また、図3から、結晶成長開始以後の坩堝内の雰囲気圧力が20kPa、80kPa、120kPaにてSiC単結晶を成長させることによって、成長SiC単結晶中のボイド密度を大幅に低減したことが確認された。
また、図4から、結晶成長開始前の坩堝内の雰囲気圧力が20kPa(比較例2)であると成長結晶中の多結晶混入確率が80%程度であるが、結晶成長開始前の坩堝内の雰囲気圧力が80kPa(実施例5)、120kPa(実施例6)、180kPa(実施例7)であると成長結晶中の多結晶混入確率が0%であることが確認された。
従って、結晶成長開始前の坩堝内の雰囲気圧力が55kPa以上であれば成長結晶中の多結晶混入確率が低いと推定される。

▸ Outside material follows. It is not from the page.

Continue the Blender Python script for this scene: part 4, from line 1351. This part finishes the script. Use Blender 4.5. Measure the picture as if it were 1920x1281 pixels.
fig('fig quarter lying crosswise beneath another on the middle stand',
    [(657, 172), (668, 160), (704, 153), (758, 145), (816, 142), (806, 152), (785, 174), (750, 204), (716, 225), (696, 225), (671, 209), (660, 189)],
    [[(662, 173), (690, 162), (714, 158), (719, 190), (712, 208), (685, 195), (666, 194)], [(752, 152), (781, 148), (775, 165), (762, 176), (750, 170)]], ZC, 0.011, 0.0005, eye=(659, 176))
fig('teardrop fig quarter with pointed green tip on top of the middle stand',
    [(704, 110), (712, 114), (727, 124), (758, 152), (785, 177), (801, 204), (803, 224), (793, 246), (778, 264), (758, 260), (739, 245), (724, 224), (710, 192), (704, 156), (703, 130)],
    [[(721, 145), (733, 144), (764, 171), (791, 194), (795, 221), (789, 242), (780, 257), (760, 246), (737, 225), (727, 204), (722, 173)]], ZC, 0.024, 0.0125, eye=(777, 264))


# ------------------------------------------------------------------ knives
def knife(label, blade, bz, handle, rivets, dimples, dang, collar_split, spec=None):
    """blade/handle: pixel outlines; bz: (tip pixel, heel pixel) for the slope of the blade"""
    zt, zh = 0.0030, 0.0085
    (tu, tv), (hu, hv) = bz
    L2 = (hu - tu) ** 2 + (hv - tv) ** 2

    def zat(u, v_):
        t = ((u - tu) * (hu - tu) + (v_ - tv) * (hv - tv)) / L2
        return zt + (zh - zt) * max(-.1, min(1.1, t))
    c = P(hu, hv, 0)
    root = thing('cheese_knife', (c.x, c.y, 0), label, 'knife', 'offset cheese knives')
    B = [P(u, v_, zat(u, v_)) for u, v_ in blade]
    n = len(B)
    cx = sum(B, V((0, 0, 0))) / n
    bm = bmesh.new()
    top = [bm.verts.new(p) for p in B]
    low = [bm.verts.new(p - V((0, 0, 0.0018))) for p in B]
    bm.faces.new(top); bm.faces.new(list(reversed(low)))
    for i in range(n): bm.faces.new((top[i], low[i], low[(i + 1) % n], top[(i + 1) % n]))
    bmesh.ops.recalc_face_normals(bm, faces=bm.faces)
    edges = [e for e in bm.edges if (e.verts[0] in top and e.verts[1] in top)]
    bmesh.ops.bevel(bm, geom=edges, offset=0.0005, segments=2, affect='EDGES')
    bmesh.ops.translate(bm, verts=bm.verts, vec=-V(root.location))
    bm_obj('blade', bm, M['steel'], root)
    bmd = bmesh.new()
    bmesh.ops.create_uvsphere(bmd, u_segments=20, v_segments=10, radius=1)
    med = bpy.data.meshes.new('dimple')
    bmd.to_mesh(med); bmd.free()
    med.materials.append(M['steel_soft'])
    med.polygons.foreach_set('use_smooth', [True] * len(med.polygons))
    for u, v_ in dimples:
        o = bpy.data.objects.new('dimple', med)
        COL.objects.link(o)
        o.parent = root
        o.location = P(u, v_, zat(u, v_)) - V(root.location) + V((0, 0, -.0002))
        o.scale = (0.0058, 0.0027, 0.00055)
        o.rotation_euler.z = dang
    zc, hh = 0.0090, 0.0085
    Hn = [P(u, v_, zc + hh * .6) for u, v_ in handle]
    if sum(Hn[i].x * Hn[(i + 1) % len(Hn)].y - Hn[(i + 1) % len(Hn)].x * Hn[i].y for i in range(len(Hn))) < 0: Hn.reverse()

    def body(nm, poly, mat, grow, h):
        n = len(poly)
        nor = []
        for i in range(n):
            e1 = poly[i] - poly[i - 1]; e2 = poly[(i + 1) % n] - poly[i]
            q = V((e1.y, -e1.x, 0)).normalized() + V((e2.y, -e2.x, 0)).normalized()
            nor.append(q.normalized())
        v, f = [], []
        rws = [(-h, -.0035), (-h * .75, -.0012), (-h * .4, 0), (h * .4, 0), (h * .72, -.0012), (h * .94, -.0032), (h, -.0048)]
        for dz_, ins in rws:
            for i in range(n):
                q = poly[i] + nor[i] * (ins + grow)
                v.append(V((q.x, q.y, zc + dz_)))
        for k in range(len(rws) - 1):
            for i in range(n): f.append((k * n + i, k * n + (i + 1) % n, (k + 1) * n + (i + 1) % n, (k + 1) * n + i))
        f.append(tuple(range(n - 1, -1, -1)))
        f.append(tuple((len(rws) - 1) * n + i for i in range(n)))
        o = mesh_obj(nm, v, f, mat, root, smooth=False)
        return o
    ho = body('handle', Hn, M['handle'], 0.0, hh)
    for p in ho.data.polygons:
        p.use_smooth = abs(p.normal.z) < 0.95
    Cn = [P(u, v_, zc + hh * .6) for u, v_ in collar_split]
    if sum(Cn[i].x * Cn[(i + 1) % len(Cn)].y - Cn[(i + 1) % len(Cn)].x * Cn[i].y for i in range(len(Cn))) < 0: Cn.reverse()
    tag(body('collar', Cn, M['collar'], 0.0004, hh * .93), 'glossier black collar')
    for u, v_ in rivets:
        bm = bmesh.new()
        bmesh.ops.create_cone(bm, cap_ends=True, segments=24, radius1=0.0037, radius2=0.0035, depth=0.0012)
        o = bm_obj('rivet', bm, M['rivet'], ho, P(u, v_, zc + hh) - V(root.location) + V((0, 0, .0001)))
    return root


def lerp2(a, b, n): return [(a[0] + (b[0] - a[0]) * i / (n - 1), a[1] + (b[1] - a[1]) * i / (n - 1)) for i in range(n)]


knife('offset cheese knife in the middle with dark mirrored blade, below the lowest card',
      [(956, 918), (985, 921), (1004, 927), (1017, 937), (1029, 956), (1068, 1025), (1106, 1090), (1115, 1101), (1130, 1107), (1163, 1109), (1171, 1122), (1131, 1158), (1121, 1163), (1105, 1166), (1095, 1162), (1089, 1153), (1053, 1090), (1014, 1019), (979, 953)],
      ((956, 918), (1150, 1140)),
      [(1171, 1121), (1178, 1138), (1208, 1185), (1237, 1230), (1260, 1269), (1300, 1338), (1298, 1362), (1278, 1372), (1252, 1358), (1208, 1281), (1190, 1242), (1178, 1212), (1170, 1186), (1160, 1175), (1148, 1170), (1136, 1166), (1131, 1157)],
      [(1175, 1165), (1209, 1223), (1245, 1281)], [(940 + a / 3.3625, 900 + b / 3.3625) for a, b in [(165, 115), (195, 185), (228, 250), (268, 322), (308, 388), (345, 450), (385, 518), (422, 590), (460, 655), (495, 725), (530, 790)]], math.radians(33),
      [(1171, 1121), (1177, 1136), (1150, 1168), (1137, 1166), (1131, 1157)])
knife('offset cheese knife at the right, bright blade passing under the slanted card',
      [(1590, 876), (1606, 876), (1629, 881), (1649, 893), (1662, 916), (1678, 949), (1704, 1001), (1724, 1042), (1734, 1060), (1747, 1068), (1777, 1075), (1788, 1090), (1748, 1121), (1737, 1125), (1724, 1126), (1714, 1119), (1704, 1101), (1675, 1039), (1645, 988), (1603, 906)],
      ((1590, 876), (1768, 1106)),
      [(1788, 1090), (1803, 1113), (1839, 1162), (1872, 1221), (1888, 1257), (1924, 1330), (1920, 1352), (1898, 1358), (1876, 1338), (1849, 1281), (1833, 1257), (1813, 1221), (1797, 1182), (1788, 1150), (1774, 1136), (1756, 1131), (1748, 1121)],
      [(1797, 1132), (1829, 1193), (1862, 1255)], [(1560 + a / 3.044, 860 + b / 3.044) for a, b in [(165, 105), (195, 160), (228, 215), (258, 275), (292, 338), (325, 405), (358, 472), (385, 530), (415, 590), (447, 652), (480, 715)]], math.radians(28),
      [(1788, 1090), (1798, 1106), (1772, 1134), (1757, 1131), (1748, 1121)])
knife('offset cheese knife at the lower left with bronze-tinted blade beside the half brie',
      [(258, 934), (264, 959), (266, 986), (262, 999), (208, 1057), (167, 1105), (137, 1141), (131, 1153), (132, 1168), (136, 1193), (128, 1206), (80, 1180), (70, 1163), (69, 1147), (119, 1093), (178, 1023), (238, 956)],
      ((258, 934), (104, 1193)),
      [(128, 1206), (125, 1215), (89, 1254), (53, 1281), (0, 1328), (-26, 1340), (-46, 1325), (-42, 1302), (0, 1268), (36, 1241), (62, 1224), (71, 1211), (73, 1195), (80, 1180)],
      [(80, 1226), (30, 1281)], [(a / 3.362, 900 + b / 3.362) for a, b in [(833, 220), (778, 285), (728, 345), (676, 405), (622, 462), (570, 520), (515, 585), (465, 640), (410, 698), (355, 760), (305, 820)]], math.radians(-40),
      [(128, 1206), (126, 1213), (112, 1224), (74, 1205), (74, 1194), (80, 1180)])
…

また、実施例7から、結晶成長開始前の圧力が比較的高い圧力であれば結晶成長開始以後の圧力20kPaであっても成長結晶中の多結晶混入確率が低い。
本発明の方法によれば、高い結晶成長温度であっても特別な装置を必要とせず単結晶中の多結晶の混入確率およびボイド密度を容易に低減して次世代の半導体材料として期待されるSiC単結晶を製造することが可能となる。

Claims (5)

  1. 溶液法により原料溶液からSiC種結晶上にSiC単結晶を成長させる方法であって、SiC種結晶として4H−SiCを用いて、溶液界面の面積(Ss)に対するSiC種結晶の表面積(Sc)の割合(Sc/Ss)を0.1〜0.13に、結晶成長開始前の坩堝内の雰囲気圧力を55〜200kPaとし、結晶成長温度が1800〜2100℃の範囲内の温度であることを特徴とするSiC単結晶の製造方法。
  2. 結晶成長開始以後の坩堝内の雰囲気圧力を150kPa以下とする請求項1に記載の製造方法。
  3. 結晶成長開始後の坩堝内の雰囲気圧力が20〜150kPaの範囲内である請求項1又は2に記載の製造方法。
  4. 坩堝が、黒鉛坩堝である請求項1〜3のいずれか1項に記載の製造方法。
  5. 原料溶液が、Si−Cr−X−C系(XはNiおよび/又はCo)である請求項1〜4のいずれか1項に記載の製造方法。